[GTALUG] keeping my systems updated: Windows vs Linux

D. Hugh Redelmeier hugh at mimosa.com
Tue Mar 8 18:33:27 EST 2022


| From: Nicholas Krause via talk <talk at gtalug.org>

[I've cut out the quotation of my message since Nicholas' message
doesn't seem to respond to it.]

| I did this

What's "this"?

| a while ago, but I noticed that exes were about twice as slow
| as yum at the time.

What are exes?  Do you mean Windows .exe files?  Those are executable
files.  How do they compare with yum, a package management program.

yum has been replaced by dnf.  If you type "yum" on fedora, you get
dnf.  If I remember correctly, "yum" stood for Yelllowdog Updater,
Modified (Yellowdog Linux was a distro for POWER7).

dnf is mysteriously powerful.  At least mysterious to me.  It solves
dependencies using a SAT solver!

| It was even worse for apt, about 3 times.

Perhaps you are saying that apt is 50% faster than yum.
>From other comments, it might be more than tis.

| Windows
| packaging in exes is not that fast is the problem.

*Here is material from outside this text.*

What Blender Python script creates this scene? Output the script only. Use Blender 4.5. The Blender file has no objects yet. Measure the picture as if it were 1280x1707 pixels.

Ahh.  I guess you don't know the name of the Windows package manager
but you are saying the packages are actually executables.  Odd!

I call the Windows package manager "Windows Update" -- that's the name
I invoke to get updates.

When I try to look at what is taking time with Windows Update, it is
kind of hard because of the way services are agglomerated.  It looks as
if one piggy thing is anti-malware.  Surely a decent cryptographic
signature system could eliminate the need for that.

| If we're talking speed,
| packaging in Arch wins. Even in a VM with 2GB
| of RAM and 2 cores. It was able to do the install portion of 500MB
| of software in 32-33 seconds. I believe that's 30 plus packages from
| memory.

Speed isn't my favourite metric.  Correctness, safety, and dependency
management seem pretty important.  Otherwise tar would be the winner.

I have no idea how well arch's package manager does on those other
concerns.  It might be great.

I mostly use dnf -- RPM packages.  You really have to trust the
packager since I think that the package's scripts are run as root.